GEREKÇE : Dava, YİDK kararının iptali ile marka hükümsüzlüğü istemine ilişkindir.
İnceleme, 6100 sayılı HMK’nın 355. madde hükmü uyarınca istinaf dilekçesinde belirtilen sebeplerle sınırlı olarak ve kamu düzenine aykırı hususların olup olmadığı gözetilerek yapılmıştır.
Dosya kapsamı, mevcut delil durumu ve ileri sürülen istinaf sebepleri dikkate alındığında mahkemenin vakıa ve hukuki değerlendirmesinde usul ve esas yönünden yasaya aykırılık bulunmadığı ve davacının dava konusu başvurudan yaklaşık 10 yıl öncesinde, Türkiye’de faaliyetine başladığı ve özellikle yalıtım ve kaplama alanında yaptığı tanıtımın büyüklüğü nazara alındığında, 556 sayılı KHK.’nın 8/3. maddesi uyarınca başvuru kapsamındaki bir kısım hizmetler yönünden öncelik hakkını kazandığı, “…” ibaresinin hiçbir karşılığının bulunmadığı ve yurt dışında davacının bağlı bulunduğu gurup şirketlerinin tanınmış markalarından birisi olduğu nazara alındığında, aynı sektörde faaliyet gösteren davalının, 2004 yılından bu yana da Türkiye’de kullanılan bu markadan haberdar olmaksızın, bu ibareyi tesadüfen seçmiş olması ihtimalinin hayatın olağan akışına aykırı bulunduğu, davalının davacı markasının tanınmışlığından haksız yararlanmak veya tescilini engellemek amacıyla kötü niyetle hareket ettiği anlaşılmakla, davalı … vekilinin istinaf başvurusunun esas yönünden reddine dair hüküm kurmak gerekmiştir.
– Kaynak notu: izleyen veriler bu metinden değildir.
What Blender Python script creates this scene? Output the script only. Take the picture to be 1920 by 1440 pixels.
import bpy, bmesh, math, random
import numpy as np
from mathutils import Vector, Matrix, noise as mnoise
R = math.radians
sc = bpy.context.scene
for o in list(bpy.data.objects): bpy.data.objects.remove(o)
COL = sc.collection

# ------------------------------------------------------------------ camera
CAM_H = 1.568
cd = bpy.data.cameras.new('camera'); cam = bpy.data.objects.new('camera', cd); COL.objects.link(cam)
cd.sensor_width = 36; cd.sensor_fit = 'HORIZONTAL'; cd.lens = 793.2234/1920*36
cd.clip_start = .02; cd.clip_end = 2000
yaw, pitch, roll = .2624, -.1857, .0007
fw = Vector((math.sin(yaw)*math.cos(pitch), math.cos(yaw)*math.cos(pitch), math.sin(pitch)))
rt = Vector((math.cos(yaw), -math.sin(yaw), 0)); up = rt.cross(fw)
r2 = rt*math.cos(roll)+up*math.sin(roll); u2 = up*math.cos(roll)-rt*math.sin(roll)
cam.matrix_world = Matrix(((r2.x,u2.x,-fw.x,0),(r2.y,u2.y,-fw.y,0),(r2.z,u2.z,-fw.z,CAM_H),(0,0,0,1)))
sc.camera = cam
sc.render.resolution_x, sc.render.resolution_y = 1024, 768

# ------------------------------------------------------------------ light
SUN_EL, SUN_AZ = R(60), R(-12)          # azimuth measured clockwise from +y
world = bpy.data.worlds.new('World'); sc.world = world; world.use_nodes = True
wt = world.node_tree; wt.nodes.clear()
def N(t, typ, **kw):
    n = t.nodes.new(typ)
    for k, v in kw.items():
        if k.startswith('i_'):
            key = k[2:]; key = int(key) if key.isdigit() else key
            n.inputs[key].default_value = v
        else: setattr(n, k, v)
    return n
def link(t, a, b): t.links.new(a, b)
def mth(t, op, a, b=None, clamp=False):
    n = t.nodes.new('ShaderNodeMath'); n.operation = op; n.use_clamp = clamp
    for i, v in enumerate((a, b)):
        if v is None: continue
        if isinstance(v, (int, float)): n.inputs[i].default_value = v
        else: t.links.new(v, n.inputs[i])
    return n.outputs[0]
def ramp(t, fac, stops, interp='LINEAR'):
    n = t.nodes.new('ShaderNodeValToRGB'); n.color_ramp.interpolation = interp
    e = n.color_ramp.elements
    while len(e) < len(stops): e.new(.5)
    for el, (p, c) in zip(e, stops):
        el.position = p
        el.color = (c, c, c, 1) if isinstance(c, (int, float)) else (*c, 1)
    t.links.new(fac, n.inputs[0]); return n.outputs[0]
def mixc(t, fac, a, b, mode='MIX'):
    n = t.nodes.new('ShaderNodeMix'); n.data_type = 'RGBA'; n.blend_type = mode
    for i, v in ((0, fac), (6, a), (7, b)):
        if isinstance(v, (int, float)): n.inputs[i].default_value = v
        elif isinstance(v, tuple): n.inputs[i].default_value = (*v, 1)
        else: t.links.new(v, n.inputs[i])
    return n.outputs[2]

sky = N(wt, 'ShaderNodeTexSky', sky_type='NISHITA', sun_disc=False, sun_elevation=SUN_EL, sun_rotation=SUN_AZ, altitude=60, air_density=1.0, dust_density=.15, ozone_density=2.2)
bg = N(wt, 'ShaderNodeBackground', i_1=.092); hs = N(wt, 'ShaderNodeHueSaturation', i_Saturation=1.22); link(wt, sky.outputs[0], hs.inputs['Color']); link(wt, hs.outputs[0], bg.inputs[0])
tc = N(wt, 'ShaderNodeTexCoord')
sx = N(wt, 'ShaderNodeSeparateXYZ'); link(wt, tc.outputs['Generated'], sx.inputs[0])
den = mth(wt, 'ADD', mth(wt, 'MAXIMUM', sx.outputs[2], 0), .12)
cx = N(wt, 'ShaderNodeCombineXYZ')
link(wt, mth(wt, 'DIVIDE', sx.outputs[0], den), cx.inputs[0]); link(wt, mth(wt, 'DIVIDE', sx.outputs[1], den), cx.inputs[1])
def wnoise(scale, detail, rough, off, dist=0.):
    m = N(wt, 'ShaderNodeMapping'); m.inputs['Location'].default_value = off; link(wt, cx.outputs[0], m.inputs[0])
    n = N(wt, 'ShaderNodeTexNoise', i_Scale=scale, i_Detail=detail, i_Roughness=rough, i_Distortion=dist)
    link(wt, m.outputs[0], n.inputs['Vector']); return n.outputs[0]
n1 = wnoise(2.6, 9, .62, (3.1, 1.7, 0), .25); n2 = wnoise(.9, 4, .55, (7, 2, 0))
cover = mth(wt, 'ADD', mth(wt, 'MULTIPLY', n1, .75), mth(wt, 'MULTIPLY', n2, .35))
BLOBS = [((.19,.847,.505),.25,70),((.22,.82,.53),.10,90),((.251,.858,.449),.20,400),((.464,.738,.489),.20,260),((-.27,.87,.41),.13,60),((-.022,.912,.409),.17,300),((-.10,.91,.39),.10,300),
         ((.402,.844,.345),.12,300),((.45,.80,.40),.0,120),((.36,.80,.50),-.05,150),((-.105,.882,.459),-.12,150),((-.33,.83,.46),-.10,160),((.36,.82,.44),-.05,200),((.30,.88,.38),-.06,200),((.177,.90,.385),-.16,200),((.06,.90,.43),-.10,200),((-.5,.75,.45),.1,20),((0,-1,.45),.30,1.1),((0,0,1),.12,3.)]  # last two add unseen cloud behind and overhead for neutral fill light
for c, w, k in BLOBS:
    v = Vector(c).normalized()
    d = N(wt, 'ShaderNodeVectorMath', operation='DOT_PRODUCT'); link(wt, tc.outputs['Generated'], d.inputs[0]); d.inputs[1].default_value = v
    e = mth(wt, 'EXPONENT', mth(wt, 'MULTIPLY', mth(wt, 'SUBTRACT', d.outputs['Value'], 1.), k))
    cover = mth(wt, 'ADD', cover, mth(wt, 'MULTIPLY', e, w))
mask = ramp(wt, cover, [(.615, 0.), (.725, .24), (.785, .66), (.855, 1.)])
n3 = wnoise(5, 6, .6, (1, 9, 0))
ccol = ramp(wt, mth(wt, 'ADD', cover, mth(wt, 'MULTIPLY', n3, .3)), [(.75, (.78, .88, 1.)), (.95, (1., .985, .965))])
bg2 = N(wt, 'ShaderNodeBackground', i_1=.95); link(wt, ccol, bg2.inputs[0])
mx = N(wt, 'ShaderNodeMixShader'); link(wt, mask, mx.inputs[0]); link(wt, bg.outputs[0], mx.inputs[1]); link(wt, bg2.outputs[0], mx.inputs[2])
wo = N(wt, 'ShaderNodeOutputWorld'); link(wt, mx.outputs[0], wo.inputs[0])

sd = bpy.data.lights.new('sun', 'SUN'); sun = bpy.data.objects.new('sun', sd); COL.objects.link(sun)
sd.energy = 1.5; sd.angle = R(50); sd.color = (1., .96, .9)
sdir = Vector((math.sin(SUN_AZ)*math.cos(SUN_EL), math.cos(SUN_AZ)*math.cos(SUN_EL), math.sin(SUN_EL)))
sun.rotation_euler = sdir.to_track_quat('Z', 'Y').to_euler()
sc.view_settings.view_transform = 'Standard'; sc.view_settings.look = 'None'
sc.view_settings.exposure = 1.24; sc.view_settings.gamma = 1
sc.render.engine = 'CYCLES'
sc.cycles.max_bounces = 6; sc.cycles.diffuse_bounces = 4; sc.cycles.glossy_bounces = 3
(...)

HÜKÜM : Gerekçesi yukarıda belirtildiği üzere;
1-Davalı … vekilinin istinaf başvurusunun HMK’nın 353/1-b.1 maddesi gereğince ESASTAN REDDİNE,
2-Davalı … Kurumundan alınması gereken 59,30 TL maktu istinaf karar ve ilam harcından, davalı tarafça istinaf başvurusunda yatırılan 44,40 TL istinaf karar ve ilam harcının mahsubu ile bakiye 14,90 TL’nin davalıdan tahsili ile hazineye irat kaydına,
3-İstinaf aşamasında davalı … vekili tarafından yapılan yargılama giderlerinin davalı … üzerinde bırakılmasına,
4-İstinaf aşamasında duruşma açılmadığından taraflar lehine vekalet ücreti takdirine yer olmadığına dair,
Dosya üzerinde yapılan inceleme sonucunda oybirliği ile 21/10/2021 tarihinde HMK 361. maddesi uyarınca kararın tebliğinden itibaren iki hafta içerisinde Yargıtay temyiz yolu açık olmak üzere karar verildi.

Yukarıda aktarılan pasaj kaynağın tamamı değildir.